## Source excerpt:
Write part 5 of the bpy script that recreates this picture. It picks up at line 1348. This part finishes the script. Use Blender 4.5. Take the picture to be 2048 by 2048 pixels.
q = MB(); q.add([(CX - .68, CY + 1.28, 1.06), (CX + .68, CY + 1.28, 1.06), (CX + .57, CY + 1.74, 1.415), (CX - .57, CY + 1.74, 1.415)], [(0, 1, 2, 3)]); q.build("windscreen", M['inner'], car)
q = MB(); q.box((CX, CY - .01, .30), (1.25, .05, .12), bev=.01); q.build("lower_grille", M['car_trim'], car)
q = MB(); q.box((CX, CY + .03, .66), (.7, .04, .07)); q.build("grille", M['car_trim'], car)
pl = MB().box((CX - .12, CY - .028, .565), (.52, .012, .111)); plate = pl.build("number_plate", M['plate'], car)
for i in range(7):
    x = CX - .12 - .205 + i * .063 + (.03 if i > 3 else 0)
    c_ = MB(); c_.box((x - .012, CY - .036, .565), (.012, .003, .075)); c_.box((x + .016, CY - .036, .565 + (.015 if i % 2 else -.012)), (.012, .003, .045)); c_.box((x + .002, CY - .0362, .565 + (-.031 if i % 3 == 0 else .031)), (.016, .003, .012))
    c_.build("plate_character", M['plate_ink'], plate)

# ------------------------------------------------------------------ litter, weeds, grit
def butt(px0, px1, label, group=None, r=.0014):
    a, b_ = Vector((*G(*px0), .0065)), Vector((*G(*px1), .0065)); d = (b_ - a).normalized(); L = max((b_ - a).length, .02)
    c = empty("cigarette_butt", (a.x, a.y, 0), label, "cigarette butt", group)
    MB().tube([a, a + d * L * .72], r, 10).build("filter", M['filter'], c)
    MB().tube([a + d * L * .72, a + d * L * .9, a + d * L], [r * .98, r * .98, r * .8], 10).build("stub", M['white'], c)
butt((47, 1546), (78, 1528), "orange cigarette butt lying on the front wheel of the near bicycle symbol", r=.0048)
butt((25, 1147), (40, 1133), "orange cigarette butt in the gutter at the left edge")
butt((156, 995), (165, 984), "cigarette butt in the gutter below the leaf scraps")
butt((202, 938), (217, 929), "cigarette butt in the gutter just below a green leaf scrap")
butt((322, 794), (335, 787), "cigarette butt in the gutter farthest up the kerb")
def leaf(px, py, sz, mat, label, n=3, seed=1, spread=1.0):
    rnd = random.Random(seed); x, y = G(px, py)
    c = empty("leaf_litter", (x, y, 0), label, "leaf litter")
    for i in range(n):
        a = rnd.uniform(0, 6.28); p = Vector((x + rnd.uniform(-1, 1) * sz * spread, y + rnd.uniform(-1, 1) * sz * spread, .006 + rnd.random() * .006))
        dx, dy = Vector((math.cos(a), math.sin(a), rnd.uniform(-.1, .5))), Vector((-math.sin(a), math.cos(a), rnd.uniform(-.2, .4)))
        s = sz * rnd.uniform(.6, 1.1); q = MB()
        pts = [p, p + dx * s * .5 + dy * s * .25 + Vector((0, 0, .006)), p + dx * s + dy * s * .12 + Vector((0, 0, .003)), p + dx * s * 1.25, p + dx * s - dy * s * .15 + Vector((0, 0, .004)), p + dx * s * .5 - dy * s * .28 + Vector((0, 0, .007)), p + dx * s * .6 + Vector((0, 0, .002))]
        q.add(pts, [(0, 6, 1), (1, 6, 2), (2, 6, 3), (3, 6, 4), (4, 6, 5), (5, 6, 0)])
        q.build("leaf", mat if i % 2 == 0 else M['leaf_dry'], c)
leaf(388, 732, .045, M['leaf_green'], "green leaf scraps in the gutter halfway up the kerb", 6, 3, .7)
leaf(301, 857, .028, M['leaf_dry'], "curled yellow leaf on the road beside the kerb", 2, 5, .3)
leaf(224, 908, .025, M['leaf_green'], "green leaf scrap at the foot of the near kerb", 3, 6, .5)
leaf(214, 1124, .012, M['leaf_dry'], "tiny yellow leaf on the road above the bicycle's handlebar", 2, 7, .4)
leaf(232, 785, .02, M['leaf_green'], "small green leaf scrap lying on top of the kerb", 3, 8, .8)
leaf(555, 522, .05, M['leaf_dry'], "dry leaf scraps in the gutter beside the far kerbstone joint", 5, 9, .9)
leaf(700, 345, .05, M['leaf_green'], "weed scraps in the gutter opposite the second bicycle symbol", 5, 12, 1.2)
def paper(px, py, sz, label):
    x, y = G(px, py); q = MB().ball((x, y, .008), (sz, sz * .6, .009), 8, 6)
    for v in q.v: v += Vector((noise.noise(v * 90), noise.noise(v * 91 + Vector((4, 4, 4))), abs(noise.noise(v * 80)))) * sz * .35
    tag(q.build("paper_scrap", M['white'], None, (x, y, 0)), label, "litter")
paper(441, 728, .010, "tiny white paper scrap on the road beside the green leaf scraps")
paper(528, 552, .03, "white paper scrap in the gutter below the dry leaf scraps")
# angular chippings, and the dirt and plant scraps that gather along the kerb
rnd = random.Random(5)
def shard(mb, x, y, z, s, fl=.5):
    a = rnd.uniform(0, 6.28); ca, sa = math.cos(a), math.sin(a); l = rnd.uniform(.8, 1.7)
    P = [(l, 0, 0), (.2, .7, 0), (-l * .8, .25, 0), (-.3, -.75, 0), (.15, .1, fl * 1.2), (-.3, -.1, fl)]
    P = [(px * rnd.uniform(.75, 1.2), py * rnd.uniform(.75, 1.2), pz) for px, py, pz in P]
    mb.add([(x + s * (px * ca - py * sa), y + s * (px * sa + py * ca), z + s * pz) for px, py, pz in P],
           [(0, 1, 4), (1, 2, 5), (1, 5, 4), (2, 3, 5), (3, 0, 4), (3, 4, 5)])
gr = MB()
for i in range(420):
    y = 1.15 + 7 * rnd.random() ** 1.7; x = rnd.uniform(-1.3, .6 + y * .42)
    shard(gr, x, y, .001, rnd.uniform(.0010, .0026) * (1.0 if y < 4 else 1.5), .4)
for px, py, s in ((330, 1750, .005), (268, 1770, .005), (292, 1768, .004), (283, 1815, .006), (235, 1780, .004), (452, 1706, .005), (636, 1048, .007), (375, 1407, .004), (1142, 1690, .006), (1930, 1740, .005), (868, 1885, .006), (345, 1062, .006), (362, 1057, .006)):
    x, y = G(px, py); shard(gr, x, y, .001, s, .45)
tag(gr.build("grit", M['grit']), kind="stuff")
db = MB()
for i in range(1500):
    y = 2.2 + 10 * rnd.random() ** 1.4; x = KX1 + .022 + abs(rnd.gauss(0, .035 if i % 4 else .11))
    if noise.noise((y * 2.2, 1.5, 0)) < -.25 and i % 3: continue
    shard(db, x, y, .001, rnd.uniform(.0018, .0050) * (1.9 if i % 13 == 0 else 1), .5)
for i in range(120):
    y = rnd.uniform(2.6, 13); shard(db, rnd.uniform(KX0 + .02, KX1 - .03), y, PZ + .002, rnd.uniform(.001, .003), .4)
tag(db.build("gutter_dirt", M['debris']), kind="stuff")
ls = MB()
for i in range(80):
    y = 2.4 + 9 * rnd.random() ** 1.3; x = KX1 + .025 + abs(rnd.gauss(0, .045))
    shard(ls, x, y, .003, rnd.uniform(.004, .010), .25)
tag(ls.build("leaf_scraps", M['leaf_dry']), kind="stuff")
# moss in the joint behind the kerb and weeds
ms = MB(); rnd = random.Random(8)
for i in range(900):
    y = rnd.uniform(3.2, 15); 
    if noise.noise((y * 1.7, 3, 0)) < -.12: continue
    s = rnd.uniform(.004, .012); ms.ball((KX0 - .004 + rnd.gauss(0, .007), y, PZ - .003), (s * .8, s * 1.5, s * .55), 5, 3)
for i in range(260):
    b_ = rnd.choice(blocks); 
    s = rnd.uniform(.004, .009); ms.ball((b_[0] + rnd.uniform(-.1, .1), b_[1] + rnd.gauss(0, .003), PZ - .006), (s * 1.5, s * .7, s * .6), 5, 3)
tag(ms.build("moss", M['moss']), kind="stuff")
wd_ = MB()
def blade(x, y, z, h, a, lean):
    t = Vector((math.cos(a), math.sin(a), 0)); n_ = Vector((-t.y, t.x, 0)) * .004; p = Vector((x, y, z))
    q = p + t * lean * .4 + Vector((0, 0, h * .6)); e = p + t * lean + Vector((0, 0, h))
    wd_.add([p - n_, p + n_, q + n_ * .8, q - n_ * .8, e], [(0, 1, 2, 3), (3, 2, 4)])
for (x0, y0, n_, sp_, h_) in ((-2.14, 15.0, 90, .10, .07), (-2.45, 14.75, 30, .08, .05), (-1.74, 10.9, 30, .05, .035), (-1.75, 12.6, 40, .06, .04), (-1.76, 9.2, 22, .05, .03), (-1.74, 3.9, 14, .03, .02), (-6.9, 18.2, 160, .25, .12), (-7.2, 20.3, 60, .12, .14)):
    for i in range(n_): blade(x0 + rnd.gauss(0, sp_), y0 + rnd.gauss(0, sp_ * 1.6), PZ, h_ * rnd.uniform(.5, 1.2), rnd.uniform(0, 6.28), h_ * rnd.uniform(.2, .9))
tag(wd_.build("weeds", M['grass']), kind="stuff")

## Task description:
Leave out every line without the string "that" and copy the rest.

## Problem solution:
Write part 5 of the bpy script that recreates this picture. It picks up at line 1348. This part finishes the script. Use Blender 4.5. Take the picture to be 2048 by 2048 pixels.
# angular chippings, and the dirt and plant scraps that gather along the kerb